**GIVEN EXERCISE**: All of the data should be repeated exactly; pictures are not part of the copy.

** Start **

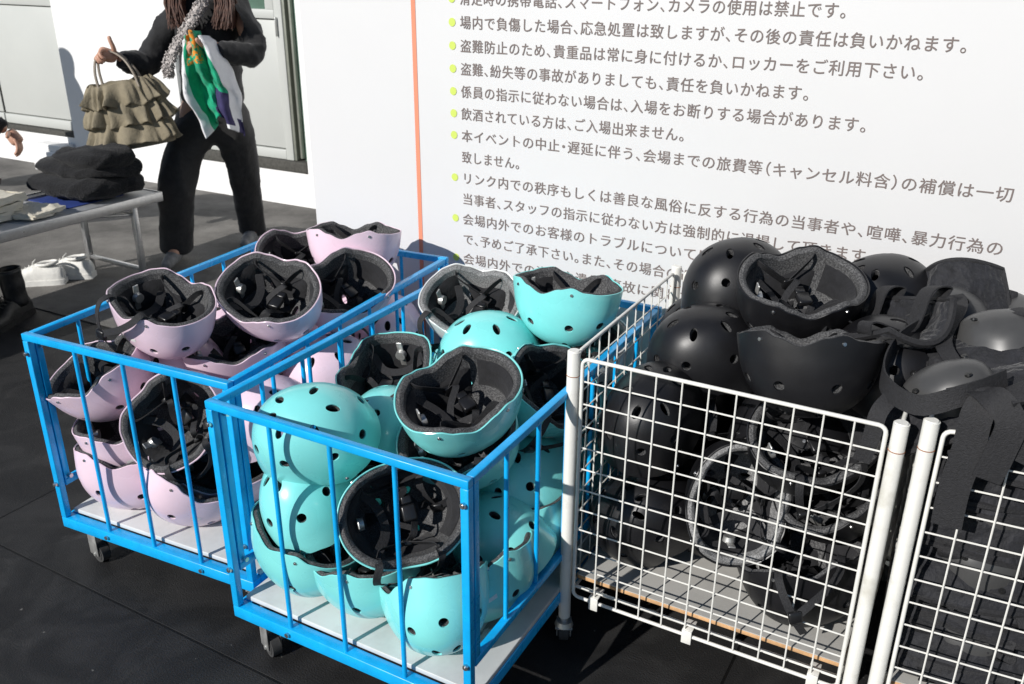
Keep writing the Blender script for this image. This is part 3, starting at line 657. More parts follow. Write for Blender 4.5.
    ('B','black',(0.738,1.869,0.389),(-0.42, -0.45, -1.12),(0.36, -1.14, 0.06),1,''),
    ('B','black',(0.625,1.764,0.552),(-0.23, -0.52, -0.72),(0.92, -0.69, 0.11),1,''),
    ('B','black',(0.444,1.865,0.479),(-0.24, -0.56, 1.09),(1.08, 0.26, 0.03),1,''),
    ('B','black',(0.806,1.871,0.291),(-0.66, -0.51, 0.98),(0.87, 0.43, 0.08),1,''),
    ('B','black',(0.712,1.967,0.509),(-0.41, -0.38, -0.96),(0.37, -0.71, 0.12),1,''),
    ('B','black',(0.625,1.815,0.371),(-0.43, 0.34, -0.94),(0.98, 0.29, 0.09),1,''),
    ('B','black',(0.622,2.002,0.527),(0.17, -0.68, 1.24),(0.21, -0.73, 0.25),1,''),
    ('B','black',(0.718,1.791,0.287),(-0.2, 0.31, -1.04),(0.35, -1.2, -0.16),1,''),
    ('B','black',(0.476,2.075,0.408),(0.12, -0.24, -0.98),(-0.09, 0.99, 0.22),1,''),
    ('B','black',(0.811,1.903,0.515),(-0.52, -0.46, -0.99),(-0.72, -0.41, -0.19),1,''),
    ('B','black',(0.438,1.965,0.270),(0.77, 0.14, 1.04),(-0.09, 1.13, -0.09),1,''),
]
GN = {'P': 'pink helmets piled in the left blue cart', 'T': 'teal and white helmets piled in the middle blue cart', 'B': 'black helmets piled in the white wire cage'}
FN = {'P': 'pink helmet half hidden lower in the pile of the left blue cart', 'T': 'teal helmet half hidden lower in the pile of the middle blue cart', 'B': 'black helmet half hidden lower in the pile of the white wire cage'}
for i, (c, col, loc, op, fr, st_, lab) in enumerate(HELMETS): helmet(col, loc, op, fr, st_, lab or FN[c], GN[c], i)
# ---------------------------------------------------------------- knee pads
fab = mat('black_nylon', (.010, .0105, .014), .75, var=.45, scale=25, bump=.5, bscale=90, sheen=.12)
capm = mat('glossy_pad_cap', (.06, .06, .06), .36, var=.1, scale=9, rvar=.07)
def pad_set(seed):
    R = random.Random(seed)
    mb = MB(); k1 = .045+R.uniform(-.01, .012)
    def base(u, v, up=0):
        x = (u*2-1); y = (v*2-1); wd = .082+.012*cos(y*2.2)
        return Vector((x*wd, y*.135*(1-.12*x*x), -k1*x*x-.012*y*y+up))
    mb.grid(lambda u, v: base(u, v), 22, 28); me = mb.mesh('sleeve')
    o = bpy.data.objects.new('s', me); C.objects.link(o); md = o.modifiers.new('s', 'SOLIDIFY'); md.thickness = .012; md.offset = 0
    b = o.modifiers.new('b', 'SUBSURF'); b.levels = 1; applied(o); me = o.data; bpy.data.objects.remove(o)
    for p_ in me.polygons: p_.use_smooth = True
    ruffle(me, .007, 26, seed, (1, .5, 1.3)); me.materials.clear(); me.materials.append(fab)
    mb = MB(); edge = [base(i/16, 0) for i in range(16)]+[base(1, i/24) for i in range(24)]+[base(1-i/16, 1) for i in range(16)]+[base(0, 1-i/24) for i in range(24)]
    mb.tube(edge, .0075, 6, True); bd = mb.mesh('binding'); bd.materials.append(webb)
    mb = MB()
    def cap(u, v):
        r = min(1, v); a = 2*pi*u; x = r*cos(a); y = r*sin(a)
        x *= (1+.12*cos(a*2)); z = .012+.040*max(0, 1-r**2.6)**.6 if v < 1 else .004
        return Vector((x*.062, y*.080, z-k1*(x*.76)**2))
    mb.grid(cap, 32, 10, closeu=True); cm = mb.mesh('cap'); cm.materials.append(capm)
    sts = []
    for y in (-.07, .06):
        mb = MB(); j = lambda s=.012: R.uniform(-s, s)
        mb.ribbon([(.078, y, -k1-.0), (.100+j(), y+j(), -k1-.02), (.07+j(), y+j(), -k1-.032), (0, y+j(), -.03), (-.07+j(), y+j(), -k1-.028), (-.102+j(), y+j(), -k1-.012), (-.078, y, -k1+.002)], .04, (0, 1, 0), .003)
        sm = mb.mesh('strap'); sm.materials.append(webb); sts.append(sm)
    return me, cm, sts, bd
RIVD = RIV.copy(); RIVD.materials.clear(); RIVD.materials.append(mat('dark_rivet', (.06, .06, .06), .35, .8, var=.1))
PADS = [pad_set(i) for i in range(4)]
def knee_pad(loc, rot, label, k, group='black knee pads stuffed in the right wire cage', st=True):
    t = empty('knee_pad', label=label, cat='knee pad', group=group); t.location = loc; t.rotation_euler = rot
    me, cm, sts, bd = PADS[k % 4]; link('sleeve', me, None, t); link('binding', bd, None, t); link('cap', cm, None, t)
    if st:
        for s in sts: link('strap', s, None, t)
    for x, y in ((.032, .045), (-.032, .045), (.032, -.045), (-.032, -.045)):
        r = link('rivet', RIVD, None, t); r.location = (x, y, .038); r.scale = (1.4, 1.4, 1.2)
    return t
CB = frame(CBX, CBY, CBA)
ORD = ['lowest', 'second lowest', 'third lowest', 'fourth lowest', 'fifth lowest', 'sixth lowest', 'seventh lowest', 'eighth lowest', 'ninth lowest', 'tenth lowest', 'eleventh lowest', 'uppermost']
RP = random.Random(11)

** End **

**SOLVED EXERCISE**:
Keep writing the Blender script for this image. This is part 3, starting at line 657. More parts follow. Write for Blender 4.5.
    ('B','black',(0.738,1.869,0.389),(-0.42, -0.45, -1.12),(0.36, -1.14, 0.06),1,''),
    ('B','black',(0.625,1.764,0.552),(-0.23, -0.52, -0.72),(0.92, -0.69, 0.11),1,''),
    ('B','black',(0.444,1.865,0.479),(-0.24, -0.56, 1.09),(1.08, 0.26, 0.03),1,''),
    ('B','black',(0.806,1.871,0.291),(-0.66, -0.51, 0.98),(0.87, 0.43, 0.08),1,''),
    ('B','black',(0.712,1.967,0.509),(-0.41, -0.38, -0.96),(0.37, -0.71, 0.12),1,''),
    ('B','black',(0.625,1.815,0.371),(-0.43, 0.34, -0.94),(0.98, 0.29, 0.09),1,''),
    ('B','black',(0.622,2.002,0.527),(0.17, -0.68, 1.24),(0.21, -0.73, 0.25),1,''),
    ('B','black',(0.718,1.791,0.287),(-0.2, 0.31, -1.04),(0.35, -1.2, -0.16),1,''),
    ('B','black',(0.476,2.075,0.408),(0.12, -0.24, -0.98),(-0.09, 0.99, 0.22),1,''),
    ('B','black',(0.811,1.903,0.515),(-0.52, -0.46, -0.99),(-0.72, -0.41, -0.19),1,''),
    ('B','black',(0.438,1.965,0.270),(0.77, 0.14, 1.04),(-0.09, 1.13, -0.09),1,''),
]
GN = {'P': 'pink helmets piled in the left blue cart', 'T': 'teal and white helmets piled in the middle blue cart', 'B': 'black helmets piled in the white wire cage'}
FN = {'P': 'pink helmet half hidden lower in the pile of the left blue cart', 'T': 'teal helmet half hidden lower in the pile of the middle blue cart', 'B': 'black helmet half hidden lower in the pile of the white wire cage'}
for i, (c, col, loc, op, fr, st_, lab) in enumerate(HELMETS): helmet(col, loc, op, fr, st_, lab or FN[c], GN[c], i)
# ---------------------------------------------------------------- knee pads
fab = mat('black_nylon', (.010, .0105, .014), .75, var=.45, scale=25, bump=.5, bscale=90, sheen=.12)
capm = mat('glossy_pad_cap', (.06, .06, .06), .36, var=.1, scale=9, rvar=.07)
def pad_set(seed):
    R = random.Random(seed)
    mb = MB(); k1 = .045+R.uniform(-.01, .012)
    def base(u, v, up=0):
        x = (u*2-1); y = (v*2-1); wd = .082+.012*cos(y*2.2)
        return Vector((x*wd, y*.135*(1-.12*x*x), -k1*x*x-.012*y*y+up))
    mb.grid(lambda u, v: base(u, v), 22, 28); me = mb.mesh('sleeve')
    o = bpy.data.objects.new('s', me); C.objects.link(o); md = o.modifiers.new('s', 'SOLIDIFY'); md.thickness = .012; md.offset = 0
    b = o.modifiers.new('b', 'SUBSURF'); b.levels = 1; applied(o); me = o.data; bpy.data.objects.remove(o)
    for p_ in me.polygons: p_.use_smooth = True
    ruffle(me, .007, 26, seed, (1, .5, 1.3)); me.materials.clear(); me.materials.append(fab)
    mb = MB(); edge = [base(i/16, 0) for i in range(16)]+[base(1, i/24) for i in range(24)]+[base(1-i/16, 1) for i in range(16)]+[base(0, 1-i/24) for i in range(24)]
    mb.tube(edge, .0075, 6, True); bd = mb.mesh('binding'); bd.materials.append(webb)
    mb = MB()
    def cap(u, v):
        r = min(1, v); a = 2*pi*u; x = r*cos(a); y = r*sin(a)
        x *= (1+.12*cos(a*2)); z = .012+.040*max(0, 1-r**2.6)**.6 if v < 1 else .004
        return Vector((x*.062, y*.080, z-k1*(x*.76)**2))
    mb.grid(cap, 32, 10, closeu=True); cm = mb.mesh('cap'); cm.materials.append(capm)
    sts = []
    for y in (-.07, .06):
        mb = MB(); j = lambda s=.012: R.uniform(-s, s)
        mb.ribbon([(.078, y, -k1-.0), (.100+j(), y+j(), -k1-.02), (.07+j(), y+j(), -k1-.032), (0, y+j(), -.03), (-.07+j(), y+j(), -k1-.028), (-.102+j(), y+j(), -k1-.012), (-.078, y, -k1+.002)], .04, (0, 1, 0), .003)
        sm = mb.mesh('strap'); sm.materials.append(webb); sts.append(sm)
    return me, cm, sts, bd
RIVD = RIV.copy(); RIVD.materials.clear(); RIVD.materials.append(mat('dark_rivet', (.06, .06, .06), .35, .8, var=.1))
PADS = [pad_set(i) for i in range(4)]
def knee_pad(loc, rot, label, k, group='black knee pads stuffed in the right wire cage', st=True):
    t = empty('knee_pad', label=label, cat='knee pad', group=group); t.location = loc; t.rotation_euler = rot
    me, cm, sts, bd = PADS[k % 4]; link('sleeve', me, None, t); link('binding', bd, None, t); link('cap', cm, None, t)
    if st:
        for s in sts: link('strap', s, None, t)
    for x, y in ((.032, .045), (-.032, .045), (.032, -.045), (-.032, -.045)):
        r = link('rivet', RIVD, None, t); r.location = (x, y, .038); r.scale = (1.4, 1.4, 1.2)
    return t
CB = frame(CBX, CBY, CBA)
ORD = ['lowest', 'second lowest', 'third lowest', 'fourth lowest', 'fifth lowest', 'sixth lowest', 'seventh lowest', 'eighth lowest', 'ninth lowest', 'tenth lowest', 'eleventh lowest', 'uppermost']
RP = random.Random(11)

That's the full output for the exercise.